What You Should Watch For Next Time
If you're heading to Missouri or tuning in for the next installment of this rivalry, keep your eyes on the "spy" defender.
In recent matchups, teams have stopped trying to just sack Mahomes. They’re trying to contain him. But as we saw in the 13-second game, he doesn't need to scramble to kill you. He can just stand there and flick his wrist.
Actionable Steps for the True Fan:
- Re-watch the "Mic'd Up" footage: Search for the NFL Films version of the final two minutes. Hearing the sideline communication between Mahomes and Kelce on the final drive explains more about football IQ than any textbook.
- Study the "Cloud" Coverage: Notice how Buffalo shifted their safeties in the final minute. It's a cautionary tale for any defensive coordinator on how not to protect a lead.
- Check the Weather: Kansas City in January is a wildcard. The 2022 game was cold, but the field was fast. Wind direction at Arrowhead actually affects kicks more than the temperature does due to the stadium's open-end design.
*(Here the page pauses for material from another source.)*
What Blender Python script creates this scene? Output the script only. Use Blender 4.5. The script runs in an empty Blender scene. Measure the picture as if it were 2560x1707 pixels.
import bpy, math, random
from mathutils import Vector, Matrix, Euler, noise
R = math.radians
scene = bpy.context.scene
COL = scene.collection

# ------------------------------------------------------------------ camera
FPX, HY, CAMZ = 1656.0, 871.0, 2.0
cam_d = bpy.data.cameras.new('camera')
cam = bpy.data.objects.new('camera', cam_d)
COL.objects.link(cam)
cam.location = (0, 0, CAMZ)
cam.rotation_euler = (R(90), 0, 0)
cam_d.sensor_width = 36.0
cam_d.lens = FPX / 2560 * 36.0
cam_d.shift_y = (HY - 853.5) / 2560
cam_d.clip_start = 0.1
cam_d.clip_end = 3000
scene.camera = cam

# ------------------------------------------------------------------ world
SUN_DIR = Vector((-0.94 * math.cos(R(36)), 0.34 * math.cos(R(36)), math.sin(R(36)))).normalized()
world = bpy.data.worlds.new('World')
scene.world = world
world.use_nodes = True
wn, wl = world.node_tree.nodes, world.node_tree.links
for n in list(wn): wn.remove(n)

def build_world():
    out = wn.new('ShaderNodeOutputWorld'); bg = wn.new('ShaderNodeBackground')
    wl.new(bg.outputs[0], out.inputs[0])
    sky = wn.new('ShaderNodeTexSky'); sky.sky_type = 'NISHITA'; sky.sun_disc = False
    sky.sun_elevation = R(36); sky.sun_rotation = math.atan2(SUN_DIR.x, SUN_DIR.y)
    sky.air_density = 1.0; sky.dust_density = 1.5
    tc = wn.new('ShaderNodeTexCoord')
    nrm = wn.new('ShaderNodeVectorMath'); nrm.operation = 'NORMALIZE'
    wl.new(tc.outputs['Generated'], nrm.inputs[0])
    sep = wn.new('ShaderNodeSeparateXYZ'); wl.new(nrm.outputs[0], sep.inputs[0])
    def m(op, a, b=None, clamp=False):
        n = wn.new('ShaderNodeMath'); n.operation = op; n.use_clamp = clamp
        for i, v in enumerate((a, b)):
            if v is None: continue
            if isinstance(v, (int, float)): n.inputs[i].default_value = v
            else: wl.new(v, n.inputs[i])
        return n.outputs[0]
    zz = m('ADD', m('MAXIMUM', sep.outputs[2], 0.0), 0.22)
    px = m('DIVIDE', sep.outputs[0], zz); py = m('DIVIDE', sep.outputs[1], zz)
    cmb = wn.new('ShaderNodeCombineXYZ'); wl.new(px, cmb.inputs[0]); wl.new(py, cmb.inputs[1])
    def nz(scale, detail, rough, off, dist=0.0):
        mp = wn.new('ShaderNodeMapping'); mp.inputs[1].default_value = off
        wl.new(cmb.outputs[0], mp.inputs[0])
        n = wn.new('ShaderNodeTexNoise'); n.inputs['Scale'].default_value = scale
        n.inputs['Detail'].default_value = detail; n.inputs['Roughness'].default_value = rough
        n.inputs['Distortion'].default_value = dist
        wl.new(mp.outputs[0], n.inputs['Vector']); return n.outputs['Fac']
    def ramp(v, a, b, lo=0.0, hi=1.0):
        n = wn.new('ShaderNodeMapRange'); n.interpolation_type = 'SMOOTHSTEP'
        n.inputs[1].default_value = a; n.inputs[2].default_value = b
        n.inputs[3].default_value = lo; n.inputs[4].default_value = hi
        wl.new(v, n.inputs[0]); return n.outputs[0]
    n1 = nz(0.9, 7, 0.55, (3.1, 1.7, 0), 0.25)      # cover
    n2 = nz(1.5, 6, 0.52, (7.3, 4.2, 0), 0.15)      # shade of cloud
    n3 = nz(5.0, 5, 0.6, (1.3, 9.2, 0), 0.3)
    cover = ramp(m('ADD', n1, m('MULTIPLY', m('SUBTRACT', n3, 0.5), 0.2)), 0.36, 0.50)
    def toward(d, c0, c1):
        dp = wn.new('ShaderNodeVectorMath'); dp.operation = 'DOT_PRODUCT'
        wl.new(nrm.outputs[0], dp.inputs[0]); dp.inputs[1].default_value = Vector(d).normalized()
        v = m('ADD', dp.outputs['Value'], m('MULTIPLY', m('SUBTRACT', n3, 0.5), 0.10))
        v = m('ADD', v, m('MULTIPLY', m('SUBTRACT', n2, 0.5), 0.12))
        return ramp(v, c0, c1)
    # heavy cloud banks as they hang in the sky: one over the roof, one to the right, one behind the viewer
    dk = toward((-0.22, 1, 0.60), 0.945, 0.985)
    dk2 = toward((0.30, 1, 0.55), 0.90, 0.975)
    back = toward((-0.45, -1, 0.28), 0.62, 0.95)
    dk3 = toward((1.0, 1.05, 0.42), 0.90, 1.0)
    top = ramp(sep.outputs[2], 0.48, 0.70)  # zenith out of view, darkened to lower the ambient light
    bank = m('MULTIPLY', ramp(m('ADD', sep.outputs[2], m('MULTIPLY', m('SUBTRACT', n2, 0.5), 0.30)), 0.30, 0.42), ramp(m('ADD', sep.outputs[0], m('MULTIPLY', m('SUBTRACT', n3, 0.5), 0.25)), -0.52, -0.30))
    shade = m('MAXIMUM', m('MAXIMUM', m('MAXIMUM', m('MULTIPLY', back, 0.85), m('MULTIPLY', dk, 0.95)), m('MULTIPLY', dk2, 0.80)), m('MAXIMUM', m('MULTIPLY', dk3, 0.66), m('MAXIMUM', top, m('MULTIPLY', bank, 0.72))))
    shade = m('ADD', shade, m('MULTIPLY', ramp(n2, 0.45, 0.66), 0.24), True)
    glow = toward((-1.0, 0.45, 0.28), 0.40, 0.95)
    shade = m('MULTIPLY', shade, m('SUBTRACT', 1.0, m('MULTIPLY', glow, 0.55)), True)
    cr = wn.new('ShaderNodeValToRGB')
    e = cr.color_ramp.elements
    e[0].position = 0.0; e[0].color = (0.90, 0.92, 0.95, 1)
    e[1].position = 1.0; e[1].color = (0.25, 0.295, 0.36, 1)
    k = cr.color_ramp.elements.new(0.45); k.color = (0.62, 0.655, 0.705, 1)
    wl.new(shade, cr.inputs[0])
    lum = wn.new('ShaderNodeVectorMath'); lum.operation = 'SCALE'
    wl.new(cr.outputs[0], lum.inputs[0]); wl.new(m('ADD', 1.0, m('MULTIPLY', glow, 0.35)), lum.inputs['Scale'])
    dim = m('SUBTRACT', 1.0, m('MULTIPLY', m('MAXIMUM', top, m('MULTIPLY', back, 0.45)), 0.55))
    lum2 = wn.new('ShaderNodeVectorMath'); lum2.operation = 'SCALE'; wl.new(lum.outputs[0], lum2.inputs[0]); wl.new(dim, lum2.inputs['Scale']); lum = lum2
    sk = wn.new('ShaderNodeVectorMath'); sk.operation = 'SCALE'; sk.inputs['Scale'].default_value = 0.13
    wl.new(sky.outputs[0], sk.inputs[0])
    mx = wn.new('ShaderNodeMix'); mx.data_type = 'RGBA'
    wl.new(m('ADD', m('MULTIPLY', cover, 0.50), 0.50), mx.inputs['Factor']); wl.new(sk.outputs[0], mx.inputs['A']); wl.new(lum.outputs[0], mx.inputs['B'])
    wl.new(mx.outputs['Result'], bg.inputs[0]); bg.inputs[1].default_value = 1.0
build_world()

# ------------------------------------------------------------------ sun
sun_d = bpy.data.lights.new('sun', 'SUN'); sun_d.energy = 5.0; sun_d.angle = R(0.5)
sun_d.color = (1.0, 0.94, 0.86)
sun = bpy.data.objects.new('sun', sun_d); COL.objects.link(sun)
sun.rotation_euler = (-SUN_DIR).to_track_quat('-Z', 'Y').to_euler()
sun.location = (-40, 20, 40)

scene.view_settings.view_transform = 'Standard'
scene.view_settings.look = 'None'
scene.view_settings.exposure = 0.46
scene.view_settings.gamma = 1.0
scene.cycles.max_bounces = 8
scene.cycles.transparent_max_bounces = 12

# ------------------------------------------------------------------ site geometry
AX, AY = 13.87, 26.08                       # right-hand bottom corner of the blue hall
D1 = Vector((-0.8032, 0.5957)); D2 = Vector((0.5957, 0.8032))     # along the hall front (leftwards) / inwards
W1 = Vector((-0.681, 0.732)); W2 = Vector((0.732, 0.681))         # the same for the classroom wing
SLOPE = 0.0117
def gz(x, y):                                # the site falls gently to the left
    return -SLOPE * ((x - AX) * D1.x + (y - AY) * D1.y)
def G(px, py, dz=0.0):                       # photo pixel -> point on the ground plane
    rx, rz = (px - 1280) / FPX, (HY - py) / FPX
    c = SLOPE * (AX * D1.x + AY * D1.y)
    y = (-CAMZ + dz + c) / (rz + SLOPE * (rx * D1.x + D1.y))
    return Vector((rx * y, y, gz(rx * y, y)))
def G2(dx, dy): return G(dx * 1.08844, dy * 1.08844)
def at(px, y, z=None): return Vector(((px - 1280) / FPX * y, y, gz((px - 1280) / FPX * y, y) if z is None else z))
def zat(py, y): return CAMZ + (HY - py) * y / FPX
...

- Ignore the Spread: When it comes to a Kansas City game involving top-tier QBs, the betting line is useless. These games are decided by whoever has the ball last, period.
The reality is that we might never see another two-minute stretch of football that perfect. It was a statistical anomaly wrapped in a drama that felt scripted by a Hollywood writer. But it wasn't scripted. It was just two of the best to ever do it refusing to blink.